-- START Raw data --

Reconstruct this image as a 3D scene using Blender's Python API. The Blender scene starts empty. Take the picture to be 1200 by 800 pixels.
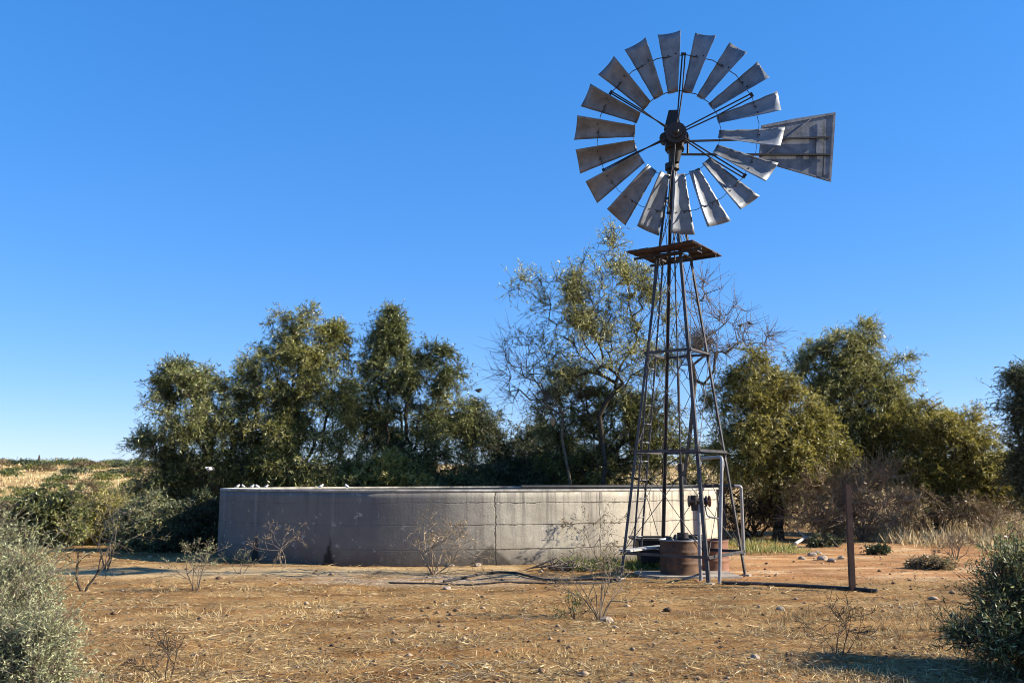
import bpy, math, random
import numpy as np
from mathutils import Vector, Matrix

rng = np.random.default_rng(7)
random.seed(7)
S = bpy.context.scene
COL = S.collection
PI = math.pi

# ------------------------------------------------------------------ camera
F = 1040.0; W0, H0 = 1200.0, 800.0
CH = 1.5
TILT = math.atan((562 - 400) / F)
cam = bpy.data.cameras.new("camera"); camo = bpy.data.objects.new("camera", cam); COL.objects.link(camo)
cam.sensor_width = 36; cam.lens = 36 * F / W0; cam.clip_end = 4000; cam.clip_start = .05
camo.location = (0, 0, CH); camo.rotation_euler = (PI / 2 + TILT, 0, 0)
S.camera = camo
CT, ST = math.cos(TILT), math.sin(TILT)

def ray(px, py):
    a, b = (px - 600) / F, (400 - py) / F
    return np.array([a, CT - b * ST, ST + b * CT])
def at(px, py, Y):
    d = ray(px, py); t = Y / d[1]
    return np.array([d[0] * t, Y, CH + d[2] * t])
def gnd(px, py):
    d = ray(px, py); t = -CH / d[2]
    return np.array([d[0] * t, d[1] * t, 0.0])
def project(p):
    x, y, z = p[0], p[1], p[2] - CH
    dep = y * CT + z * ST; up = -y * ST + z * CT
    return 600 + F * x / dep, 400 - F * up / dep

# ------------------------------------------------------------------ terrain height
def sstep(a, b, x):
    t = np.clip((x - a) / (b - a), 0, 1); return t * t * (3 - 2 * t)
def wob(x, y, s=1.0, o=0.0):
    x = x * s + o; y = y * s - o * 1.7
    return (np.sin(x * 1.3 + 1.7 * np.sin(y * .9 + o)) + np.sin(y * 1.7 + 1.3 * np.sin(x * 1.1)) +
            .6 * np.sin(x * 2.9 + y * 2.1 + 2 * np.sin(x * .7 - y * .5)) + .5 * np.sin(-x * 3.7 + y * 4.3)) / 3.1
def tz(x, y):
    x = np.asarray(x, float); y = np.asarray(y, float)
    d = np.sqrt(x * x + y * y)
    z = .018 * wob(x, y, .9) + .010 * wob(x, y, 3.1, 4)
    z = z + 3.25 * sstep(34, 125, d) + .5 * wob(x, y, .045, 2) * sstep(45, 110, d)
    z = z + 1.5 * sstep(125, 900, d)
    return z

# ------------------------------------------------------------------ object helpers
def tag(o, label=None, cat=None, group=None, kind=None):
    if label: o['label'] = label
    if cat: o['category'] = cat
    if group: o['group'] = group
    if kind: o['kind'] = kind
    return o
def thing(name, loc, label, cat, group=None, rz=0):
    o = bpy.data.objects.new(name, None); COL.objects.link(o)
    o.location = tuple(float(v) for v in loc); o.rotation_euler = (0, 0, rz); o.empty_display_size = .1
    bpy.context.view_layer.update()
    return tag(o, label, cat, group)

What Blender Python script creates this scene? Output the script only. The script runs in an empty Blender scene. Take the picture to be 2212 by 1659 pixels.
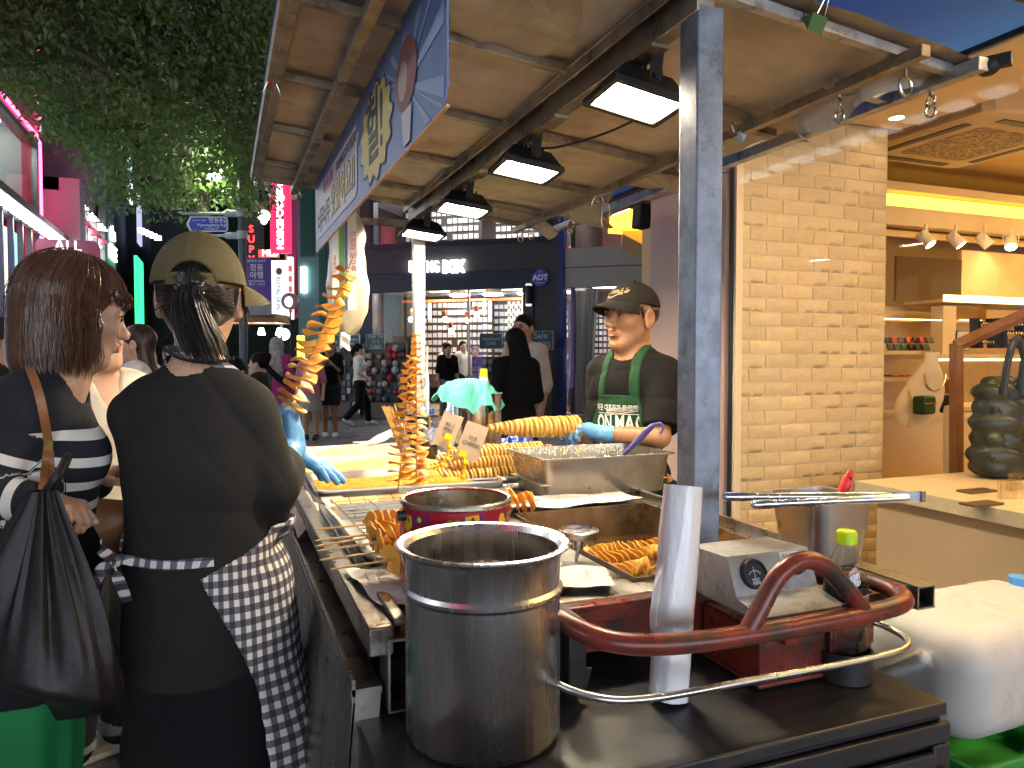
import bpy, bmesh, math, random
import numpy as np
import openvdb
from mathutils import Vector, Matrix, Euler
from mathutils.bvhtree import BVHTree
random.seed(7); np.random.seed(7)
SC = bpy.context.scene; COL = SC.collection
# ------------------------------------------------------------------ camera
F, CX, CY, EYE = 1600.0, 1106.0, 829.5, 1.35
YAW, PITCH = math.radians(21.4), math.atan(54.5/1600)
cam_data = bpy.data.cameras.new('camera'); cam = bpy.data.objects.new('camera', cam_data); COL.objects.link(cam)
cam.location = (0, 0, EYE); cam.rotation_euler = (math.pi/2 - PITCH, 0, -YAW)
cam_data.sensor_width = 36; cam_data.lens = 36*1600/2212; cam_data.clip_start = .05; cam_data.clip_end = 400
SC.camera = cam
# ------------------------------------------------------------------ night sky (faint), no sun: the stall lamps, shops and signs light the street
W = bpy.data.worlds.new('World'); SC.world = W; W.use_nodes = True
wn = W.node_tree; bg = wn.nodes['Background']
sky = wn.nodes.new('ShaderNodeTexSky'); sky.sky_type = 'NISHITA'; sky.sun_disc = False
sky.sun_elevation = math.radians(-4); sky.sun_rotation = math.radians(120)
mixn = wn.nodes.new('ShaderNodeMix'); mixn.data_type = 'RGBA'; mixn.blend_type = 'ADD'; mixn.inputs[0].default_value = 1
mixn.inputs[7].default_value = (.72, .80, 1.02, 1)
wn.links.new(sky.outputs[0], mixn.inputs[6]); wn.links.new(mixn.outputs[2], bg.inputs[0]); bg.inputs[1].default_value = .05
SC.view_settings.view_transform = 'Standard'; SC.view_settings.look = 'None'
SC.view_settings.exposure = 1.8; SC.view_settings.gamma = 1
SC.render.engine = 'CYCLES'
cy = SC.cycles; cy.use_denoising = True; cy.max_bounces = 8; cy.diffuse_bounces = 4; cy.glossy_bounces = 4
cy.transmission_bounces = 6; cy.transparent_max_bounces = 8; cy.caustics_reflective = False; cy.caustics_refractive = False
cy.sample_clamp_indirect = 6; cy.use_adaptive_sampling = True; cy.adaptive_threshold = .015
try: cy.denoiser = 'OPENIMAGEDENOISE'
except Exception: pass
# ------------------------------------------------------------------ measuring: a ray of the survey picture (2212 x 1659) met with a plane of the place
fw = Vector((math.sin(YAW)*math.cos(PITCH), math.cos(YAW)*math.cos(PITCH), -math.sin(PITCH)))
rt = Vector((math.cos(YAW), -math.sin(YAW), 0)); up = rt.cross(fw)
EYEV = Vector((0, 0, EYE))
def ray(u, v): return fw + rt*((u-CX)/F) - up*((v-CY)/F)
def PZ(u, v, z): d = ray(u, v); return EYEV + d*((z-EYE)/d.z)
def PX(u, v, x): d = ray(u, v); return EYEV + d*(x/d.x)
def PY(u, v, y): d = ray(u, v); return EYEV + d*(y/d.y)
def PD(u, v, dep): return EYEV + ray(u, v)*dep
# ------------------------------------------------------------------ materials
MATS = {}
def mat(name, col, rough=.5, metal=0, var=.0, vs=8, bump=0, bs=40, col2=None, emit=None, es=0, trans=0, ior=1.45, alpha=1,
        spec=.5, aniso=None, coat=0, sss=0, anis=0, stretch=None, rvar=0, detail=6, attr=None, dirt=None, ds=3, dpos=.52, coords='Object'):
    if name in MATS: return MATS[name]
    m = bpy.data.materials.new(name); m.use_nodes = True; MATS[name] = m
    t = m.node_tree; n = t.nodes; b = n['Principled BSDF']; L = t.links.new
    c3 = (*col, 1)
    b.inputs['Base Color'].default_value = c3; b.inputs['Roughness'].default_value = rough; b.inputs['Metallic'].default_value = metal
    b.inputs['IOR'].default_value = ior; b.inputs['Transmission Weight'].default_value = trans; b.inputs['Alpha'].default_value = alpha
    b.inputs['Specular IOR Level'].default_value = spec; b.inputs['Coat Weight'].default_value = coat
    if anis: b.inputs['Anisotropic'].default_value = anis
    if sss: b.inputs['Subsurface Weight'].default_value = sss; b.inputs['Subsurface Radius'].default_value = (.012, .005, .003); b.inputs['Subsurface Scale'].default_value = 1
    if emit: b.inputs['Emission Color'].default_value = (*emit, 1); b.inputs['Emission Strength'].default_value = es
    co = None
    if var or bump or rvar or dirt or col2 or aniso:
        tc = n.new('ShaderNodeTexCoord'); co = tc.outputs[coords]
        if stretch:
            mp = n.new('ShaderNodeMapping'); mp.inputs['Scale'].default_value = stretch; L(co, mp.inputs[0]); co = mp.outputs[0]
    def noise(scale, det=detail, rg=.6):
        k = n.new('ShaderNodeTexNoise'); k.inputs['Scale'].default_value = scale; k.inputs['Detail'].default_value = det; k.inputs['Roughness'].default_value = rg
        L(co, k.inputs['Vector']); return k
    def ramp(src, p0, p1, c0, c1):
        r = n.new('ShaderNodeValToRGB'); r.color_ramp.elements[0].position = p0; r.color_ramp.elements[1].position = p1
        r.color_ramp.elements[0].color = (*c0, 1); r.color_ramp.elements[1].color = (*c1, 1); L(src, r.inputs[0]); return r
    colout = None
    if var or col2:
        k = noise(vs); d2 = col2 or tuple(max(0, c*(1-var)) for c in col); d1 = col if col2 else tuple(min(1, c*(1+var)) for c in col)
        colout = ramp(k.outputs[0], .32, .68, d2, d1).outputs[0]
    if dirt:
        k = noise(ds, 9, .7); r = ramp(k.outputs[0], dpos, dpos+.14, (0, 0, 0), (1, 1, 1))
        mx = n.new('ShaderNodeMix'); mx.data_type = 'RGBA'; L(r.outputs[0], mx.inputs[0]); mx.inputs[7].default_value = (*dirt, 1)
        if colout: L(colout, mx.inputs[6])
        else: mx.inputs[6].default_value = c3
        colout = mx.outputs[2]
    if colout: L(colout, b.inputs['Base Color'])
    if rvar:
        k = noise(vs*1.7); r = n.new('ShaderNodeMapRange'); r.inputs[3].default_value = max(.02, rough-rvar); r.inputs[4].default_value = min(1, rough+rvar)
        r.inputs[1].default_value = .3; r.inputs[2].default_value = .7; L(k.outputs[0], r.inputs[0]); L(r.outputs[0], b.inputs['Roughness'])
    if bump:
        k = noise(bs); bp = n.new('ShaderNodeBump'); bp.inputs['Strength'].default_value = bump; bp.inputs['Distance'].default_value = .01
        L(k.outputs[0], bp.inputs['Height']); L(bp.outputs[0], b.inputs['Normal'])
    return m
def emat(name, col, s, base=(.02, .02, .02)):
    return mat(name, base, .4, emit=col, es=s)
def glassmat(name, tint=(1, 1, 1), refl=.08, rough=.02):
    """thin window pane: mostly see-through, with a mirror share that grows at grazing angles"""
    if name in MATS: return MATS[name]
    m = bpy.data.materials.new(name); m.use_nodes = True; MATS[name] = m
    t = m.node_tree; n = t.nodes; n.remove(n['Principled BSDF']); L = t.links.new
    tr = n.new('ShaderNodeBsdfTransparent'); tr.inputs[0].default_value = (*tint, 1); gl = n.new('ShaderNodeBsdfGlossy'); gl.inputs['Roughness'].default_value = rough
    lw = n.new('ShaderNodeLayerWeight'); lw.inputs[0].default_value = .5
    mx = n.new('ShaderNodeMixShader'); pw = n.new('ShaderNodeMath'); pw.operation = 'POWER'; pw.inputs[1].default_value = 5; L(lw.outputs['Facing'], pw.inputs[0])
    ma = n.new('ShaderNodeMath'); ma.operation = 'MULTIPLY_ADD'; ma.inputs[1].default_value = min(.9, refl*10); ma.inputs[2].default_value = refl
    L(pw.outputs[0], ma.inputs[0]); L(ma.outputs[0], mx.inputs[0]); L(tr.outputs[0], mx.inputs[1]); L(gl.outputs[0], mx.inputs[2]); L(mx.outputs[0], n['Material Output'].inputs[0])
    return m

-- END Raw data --

◆ Exercise description
Begin at the first line of the material and copy each line exactly through the one containing "return 600 +". Omit pictures.

◆ The reply
Reconstruct this image as a 3D scene using Blender's Python API. The Blender scene starts empty. Take the picture to be 1200 by 800 pixels.
import bpy, math, random
import numpy as np
from mathutils import Vector, Matrix

rng = np.random.default_rng(7)
random.seed(7)
S = bpy.context.scene
COL = S.collection
PI = math.pi

# ------------------------------------------------------------------ camera
F = 1040.0; W0, H0 = 1200.0, 800.0
CH = 1.5
TILT = math.atan((562 - 400) / F)
cam = bpy.data.cameras.new("camera"); camo = bpy.data.objects.new("camera", cam); COL.objects.link(camo)
cam.sensor_width = 36; cam.lens = 36 * F / W0; cam.clip_end = 4000; cam.clip_start = .05
camo.location = (0, 0, CH); camo.rotation_euler = (PI / 2 + TILT, 0, 0)
S.camera = camo
CT, ST = math.cos(TILT), math.sin(TILT)

def ray(px, py):
    a, b = (px - 600) / F, (400 - py) / F
    return np.array([a, CT - b * ST, ST + b * CT])
def at(px, py, Y):
    d = ray(px, py); t = Y / d[1]
    return np.array([d[0] * t, Y, CH + d[2] * t])
def gnd(px, py):
    d = ray(px, py); t = -CH / d[2]
    return np.array([d[0] * t, d[1] * t, 0.0])
def project(p):
    x, y, z = p[0], p[1], p[2] - CH
    dep = y * CT + z * ST; up = -y * ST + z * CT
    return 600 + F * x / dep, 400 - F * up / dep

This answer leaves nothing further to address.